Sendo a definição do índice de duração da onda de calor, segundo a Organização Meteorológica Mundial, considera-se que ocorre uma onda de calor quando num intervalo de pelo menos 6 dias consecutivos, a temperatura máxima diária é superior em 5ºC ao valor médio diário no período de referência, refere o site do IPMA

Olhando à luz desta definição, não é correto classificar o período que comporta o dia 31 de julho de 1944 como um período em que o país atravessou uma onda de calor, porque as temperaturas altas não foram uma constante — foram registadas temperaturas mais altas apenas num só dia, algo que acabou por ser noticiado na edição do Diário de Notícias do dia seguinte.

Em respostas escritas enviadas ao Observador, o IPMA confirma que o dia 31 de julho de 1944 “foi um dia extremamente quente em quase todo o território”, mas desmente que tenha ocorrido uma onda de calor, porque “os valores da temperatura máxima do ar, no dia anterior e no seguinte, variaram entre 25 e 30.ºC”.

Na prática, não é possível falar de onda de calor porque não se registaram, num intervalo de pelo menos seis dias consecutivos, temperaturas máximas diárias superiores em 5.ºC ao valor médio diário no período de referência, como refere a definição do IPMA.

De acordo os dados fornecidos pelo instituto ao Observador, têm-se verificado ondas de calor “desde a década de 1940”, contudo é “a partir da década de 90 que se verifica a maior frequência” de ondas de calor em território português. Destacam-se assim, pela intensidade, duração e extensão espacial e também pelos impactos socio-económicos, as seguintes ondas de calor:

  • junho de 1981 (dias 10 a 20)
  • julho de 1991 (dias 10 a 18)
  • agosto de 2003 (29 julho a 15 de agosto)
  • junho de 2005 (dias 30 maio a 11 de junho; e dias15 a 23)
  • julho de 2006 (dias 6 a 18)
  • julho de 2013 (dias 3 a 13)
  • junho de 2015 (dias 01 a 11)
  • junho de 2017 (dias 7 a 24)
  • agosto de 2018 (dias 1 a 6)
  • julho de 2020 (dias 4 a 13; dias 9 a 18)
  • agosto de 2021 (dias 10 a 17)
  • junho de 2022 (dias 06 a 17)

Ondas de calor e alterações climáticas

Quanto à relação que está a ser feita por vários utilizadores que estão a partilhar a publicação aqui em análise, de que as ondas de calor não são consequência das alterações climáticas, o climatologista Mário Marques explica que o fenómeno “não pode ser” visto como uma relação direta. Ao Observador, o especialista indica que as ondas de calor são, sim, “uma consequência de um padrão atmosférico, que é normal ocorrer no verão”.
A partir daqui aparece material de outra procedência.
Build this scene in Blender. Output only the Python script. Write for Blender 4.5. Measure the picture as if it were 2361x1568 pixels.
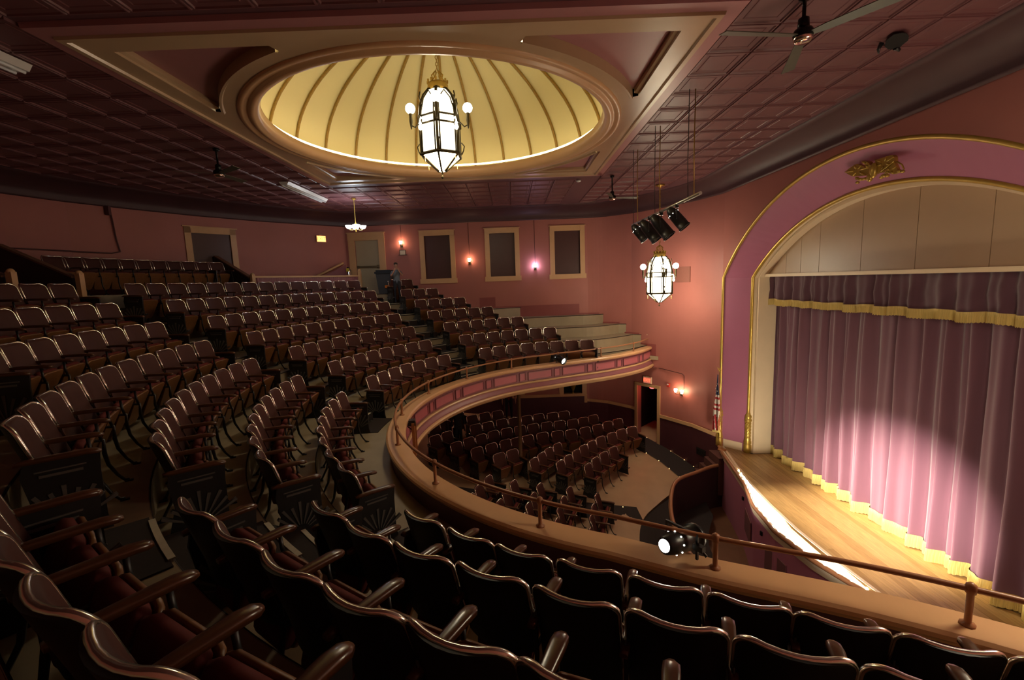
import bpy, bmesh, math, random
from mathutils import Vector, Matrix
random.seed(7)
PI = math.pi
sc = bpy.context.scene
COL = sc.collection
for o in list(bpy.data.objects):
    bpy.data.objects.remove(o)

# ------------------------------------------------------------------ camera, world, exposure
cam_data = bpy.data.cameras.new('camera')
cam = bpy.data.objects.new('camera', cam_data)
COL.objects.link(cam)
cam_data.sensor_width = 36.0
cam_data.lens = 1021.436 / 2361 * 36.0
cam_data.clip_start = 0.02
cam_data.clip_end = 200
rt = Vector((0.99935303, -0.00164467, -0.03592788))
dn = Vector((-0.03583923, -0.12917764, -0.99097361))
fw = Vector((-0.00301125, 0.99162010, -0.12915301))
cam.matrix_world = Matrix(((rt.x, -dn.x, -fw.x, 0), (rt.y, -dn.y, -fw.y, 0), (rt.z, -dn.z, -fw.z, 0), (0, 0, 0, 1)))
sc.camera = cam
world = bpy.data.worlds.new('world')
sc.world = world
world.use_nodes = True
world.node_tree.nodes['Background'].inputs[0].default_value = (1, 0.8, 0.7, 1)
world.node_tree.nodes['Background'].inputs[1].default_value = 0.0
sc.view_settings.view_transform = 'Standard'
sc.view_settings.look = 'None'
sc.view_settings.gamma = 1.0
sc.view_settings.use_curve_mapping = False
sc.view_settings.exposure = 0.0
try:
    sc.cycles.use_denoising = True
    sc.cycles.max_bounces = 8
    sc.cycles.diffuse_bounces = 5
    sc.cycles.sample_clamp_indirect = 4.0
except Exception:
    pass
# light strengths in one place
L_DOME_LANTERN = 3.0   # panes of the lantern under the dome
L_LANTERN = 15.0      # lantern panes
L_GLOBE = 26.0        # lantern globes
L_COVE = 8.0          # strip hidden behind the rim of the dome
L_SCONCE = 55.0
L_MINI = 30.0
L_FOOT = 1000.0
L_SPOT = 9000.0
L_EXIT = 3.0

# ------------------------------------------------------------------ materials
MATS = {}
def mat(name, col, rough=0.6, metal=0.0, spec=0.4, noise=0.0, scale=6.0, bump=0.0, emit=None, estr=0.0, stretch=None, sheen=0.0, coat=0.0):
    if name in MATS: return MATS[name]
    m = bpy.data.materials.new(name); m.use_nodes = True
    nt = m.node_tree; b = nt.nodes['Principled BSDF']
    b.inputs['Roughness'].default_value = rough
    b.inputs['Metallic'].default_value = metal
    b.inputs['Specular IOR Level'].default_value = spec
    if sheen:
        b.inputs['Sheen Weight'].default_value = sheen
    if coat:
        b.inputs['Coat Weight'].default_value = coat
        b.inputs['Coat Roughness'].default_value = 0.15
    c = (col[0], col[1], col[2], 1)
    b.inputs['Base Color'].default_value = c
    if noise or bump:
        tc = nt.nodes.new('ShaderNodeTexCoord'); mp = nt.nodes.new('ShaderNodeMapping')
        if stretch: mp.inputs['Scale'].default_value = stretch
        nt.links.new(tc.outputs['Object'], mp.inputs['Vector'])
        nz = nt.nodes.new('ShaderNodeTexNoise'); nz.inputs['Scale'].default_value = scale; nz.inputs['Detail'].default_value = 5
        nt.links.new(mp.outputs['Vector'], nz.inputs['Vector'])
        if noise:
            mx = nt.nodes.new('ShaderNodeMix'); mx.data_type = 'RGBA'
            mx.inputs['A'].default_value = tuple(max(0, v * (1 - noise)) for v in col) + (1,)
            mx.inputs['B'].default_value = tuple(min(1, v * (1 + noise)) for v in col) + (1,)
            nt.links.new(nz.outputs['Fac'], mx.inputs['Factor'])
            nt.links.new(mx.outputs['Result'], b.inputs['Base Color'])
        if bump:
            bp = nt.nodes.new('ShaderNodeBump'); bp.inputs['Strength'].default_value = bump; bp.inputs['Distance'].default_value = 0.02
            nt.links.new(nz.outputs['Fac'], bp.inputs['Height'])
            nt.links.new(bp.outputs['Normal'], b.inputs['Normal'])
    if emit:
        b.inputs['Emission Color'].default_value = (emit[0], emit[1], emit[2], 1)
        b.inputs['Emission Strength'].default_value = estr
    MATS[name] = m
    return m

M_wall = mat('pink_wall_paint', (0.38, 0.132, 0.112), 0.5, noise=0.10, scale=1.2, bump=0.05)
M_arch = mat('mauve_arch_paint', (0.36, 0.115, 0.20), 0.5, noise=0.06, scale=1.5)
M_dado = mat('maroon_dado_paint', (0.085, 0.024, 0.035), 0.5, noise=0.15, scale=3)
M_dadoup = mat('rust_dado_paint', (0.25, 0.062, 0.06), 0.5, noise=0.1, scale=3)
M_trim = mat('tan_trim_paint', (0.58, 0.345, 0.18), 0.35, noise=0.08, scale=4)
M_cream = mat('cream_paint', (0.74, 0.58, 0.41), 0.4, noise=0.06, scale=3)
M_tymp = mat('beige_panel_paint', (0.46, 0.31, 0.20), 0.35, noise=0.05, scale=2)
M_tin = mat('mauve_tin_paint', (0.150, 0.058, 0.064), 0.42, noise=0.2, scale=2.5)
M_tindark = mat('dark_tin_joint', (0.12, 0.05, 0.06), 0.5)
M_cove = mat('shadowed_cove_tin', (0.062, 0.026, 0.030), 0.5, noise=0.15, scale=3)  # ceiling tin darkened: the shadow in the cove is put into this colour
M_coffpink = mat('rose_coffer_paint', (0.36, 0.155, 0.165), 0.35, noise=0.12, scale=1.5)
M_cofftan = mat('tan_coffer_paint', (0.45, 0.31, 0.19), 0.28, noise=0.10, scale=2)
M_dome = mat('yellow_dome_paint', (0.84, 0.75, 0.40), 0.7, noise=0.03, scale=2)
M_rib = mat('gilt_rib', (0.36, 0.22, 0.05), 0.5, noise=0.4, scale=30, bump=0.5)
M_gold = mat('gold_paint', (0.50, 0.33, 0.075), 0.32, metal=0.55, noise=0.2, scale=12)
M_brass = mat('aged_brass', (0.42, 0.27, 0.07), 0.35, metal=0.8, noise=0.3, scale=20)
M_bronze = mat('dark_bronze', (0.06, 0.045, 0.02), 0.4, metal=0.7)
M_glass = mat('milk_glass', (0.85, 0.80, 0.62), 0.4, emit=(1.0, 0.86, 0.58), estr=L_LANTERN)
M_glassd = mat('milk_glass_dome', (0.85, 0.80, 0.62), 0.4, emit=(1.0, 0.90, 0.66), estr=L_DOME_LANTERN)
M_glassl = mat('milk_glass_bright', (0.85, 0.80, 0.62), 0.4, emit=(1.0, 0.86, 0.60), estr=75)
M_globed = mat('white_globe_dome', (0.9, 0.88, 0.8), 0.3, emit=(1.0, 0.92, 0.74), estr=12)
M_globe = mat('white_globe', (0.9, 0.88, 0.8), 0.3, emit=(1.0, 0.90, 0.72), estr=L_GLOBE)
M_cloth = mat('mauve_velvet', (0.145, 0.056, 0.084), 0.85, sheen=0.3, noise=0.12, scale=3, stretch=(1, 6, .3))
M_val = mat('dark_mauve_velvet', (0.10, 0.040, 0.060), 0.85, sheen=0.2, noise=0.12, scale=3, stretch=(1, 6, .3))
M_fringe = mat('gold_fringe', (0.58, 0.42, 0.14), 0.7, noise=0.35, scale=60, stretch=(1, 1, .05), bump=0.5)
M_floor = mat('grey_tan_floor_paint', (0.30, 0.235, 0.155), 0.5, noise=0.25, scale=2.5, stretch=(1, 1, 1))
M_step = mat('pale_tan_step_paint', (0.36, 0.27, 0.16), 0.45, noise=0.15, scale=2.5)
M_orch = mat('beige_orchestra_floor', (0.42, 0.27, 0.165), 0.36, noise=0.18, scale=2)
M_carpet = mat('dark_aisle_carpet', (0.028, 0.019, 0.019), 0.9, noise=0.3, scale=40)
M_black = mat('black_paint', (0.008, 0.008, 0.009), 0.5)
M_blackm = mat('black_metal', (0.012, 0.012, 0.013), 0.35, spec=0.5)
M_dark = mat('dark_void', (0.004, 0.003, 0.003), 0.9)
M_plank = mat('stage_plank', (0.40, 0.235, 0.085), 0.38, noise=0.45, scale=5, stretch=(7, .6, 1), coat=0.2)
M_plank2 = mat('stage_plank_worn', (0.32, 0.18, 0.062), 0.42, noise=0.45, scale=5, stretch=(7, .6, 1), coat=0.15)
M_pitw = mat('pit_wall_paint', (0.05, 0.022, 0.024), 0.5)
M_rail = mat('brown_rail_paint', (0.36, 0.155, 0.075), 0.3, noise=0.12, scale=5)
M_cap = mat('tan_brown_cap_paint', (0.64, 0.36, 0.185), 0.28, noise=0.12, scale=3)
M_panel = mat('pink_panel_paint', (0.48, 0.135, 0.16), 0.45, noise=0.06, scale=3)
M_front = mat('mauve_front_paint', (0.26, 0.09, 0.105), 0.4, noise=0.08, scale=3)
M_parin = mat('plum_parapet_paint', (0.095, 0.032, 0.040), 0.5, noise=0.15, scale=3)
M_shade = mat('dark_window_shade', (0.070, 0.026, 0.026), 0.35, noise=0.15, scale=2)
M_door = mat('beige_door_paint', (0.40, 0.33, 0.22), 0.4, noise=0.05, scale=3)
M_alu = mat('aluminium', (0.55, 0.53, 0.50), 0.3, metal=0.8)
M_nose = mat('pale_nosing', (0.50, 0.45, 0.36), 0.45, noise=0.2, scale=20)
M_seatv = mat('maroon_seat_vinyl', (0.058, 0.018, 0.014), 0.6, spec=0.2, noise=0.15, scale=9)
M_cush = mat('wine_seat_cushion', (0.11, 0.020, 0.018), 0.75, spec=0.15, noise=0.2, scale=12)
M_pan = mat('brown_plywood', (0.17, 0.068, 0.022), 0.4, noise=0.3, scale=5, stretch=(1, 5, 5))
M_nick = mat('nickel_edge', (0.92, 0.88, 0.78), 0.22, metal=1.0)
M_arm = mat('varnished_armrest', (0.075, 0.027, 0.010), 0.28, noise=0.3, scale=6, stretch=(1, 6, 6), coat=0.3)
M_iron = mat('black_cast_iron', (0.014, 0.013, 0.013), 0.4, spec=0.5)
M_ray = mat('grey_iron_relief', (0.10, 0.09, 0.08), 0.45)
M_white = mat('white_enamel', (0.62, 0.60, 0.58), 0.35)
M_tube = mat('fluorescent_tube_off', (0.75, 0.75, 0.76), 0.25)
M_paper = mat('paper', (0.62, 0.58, 0.50), 0.8)
M_red = mat('red_enamel', (0.45, 0.03, 0.02), 0.4)
M_silver = mat('silver_bottle', (0.75, 0.75, 0.75), 0.2, metal=1.0)
M_yellow = mat('yellow_tag', (0.6, 0.5, 0.05), 0.5)
M_bin = mat('black_bin_plastic', (0.012, 0.014, 0.018), 0.45)
M_bingrey = mat('grey_bin_plastic', (0.045, 0.045, 0.05), 0.5)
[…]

Quanto se fala em alterações climáticas, explica Mário Marques, fala-se em “padrões atmosféricos”, que “devem ser analisados a médio e longo prazo” e não em “padrões de uma semana”, como é o caso dos fenómenos de ondas de calor.

Contudo, este especialista garante que as alterações climáticas são um fenómeno “real”. Mário Marques sublinha que a atmosfera “tem sido influenciada pela ação antrópica”. E que, nesse sentido, o que está a causar as alterações climáticas é precisamente essa ação do ser humano: “A nossa constante delapidação dos recursos naturais, a ocupação e devastação dos solos e florestas ou a queima de combustíveis fósseis” estão a alterar todo o comportamento atmosférico.

“Sem dúvida que o clima está a mudar”, aponta Mário Marques, e “sobretudo quando falamos de aquecimento global, este é mais sentido ao nível da média da temperatura mínima, que está a subir de forma assustadora”, diz.

Conclusão

É verdadeira a informação que consta na página do Diário de Notícias, de 1 de agosto de 1944, que circula nas redes sociais. Contudo, não é verdadeira a informação que circula, associada à notícia, de que nessa época foi registada uma onda de calor. O IPMA confirma que apenas o dia em questão (31 de julho desse ano) registou temperaturas mais elevadas do que o normal para aquele período.

E também é errado afirmar que o país atravessou uma onda de calor nessa altura, uma vez que é preciso existirem temperaturas mais altas do que a média durante seis dias consecutivos.

Assim, segundo a classificação do Observador, este conteúdo é:

ERRADO

No sistema de classificação do Facebook, este conteúdo é:

FALSO: As principais alegações do conteúdo são factualmente imprecisas. Geralmente, esta opção corresponde às classificações “falso” ou “maioritariamente falso” nos sites de verificadores de factos.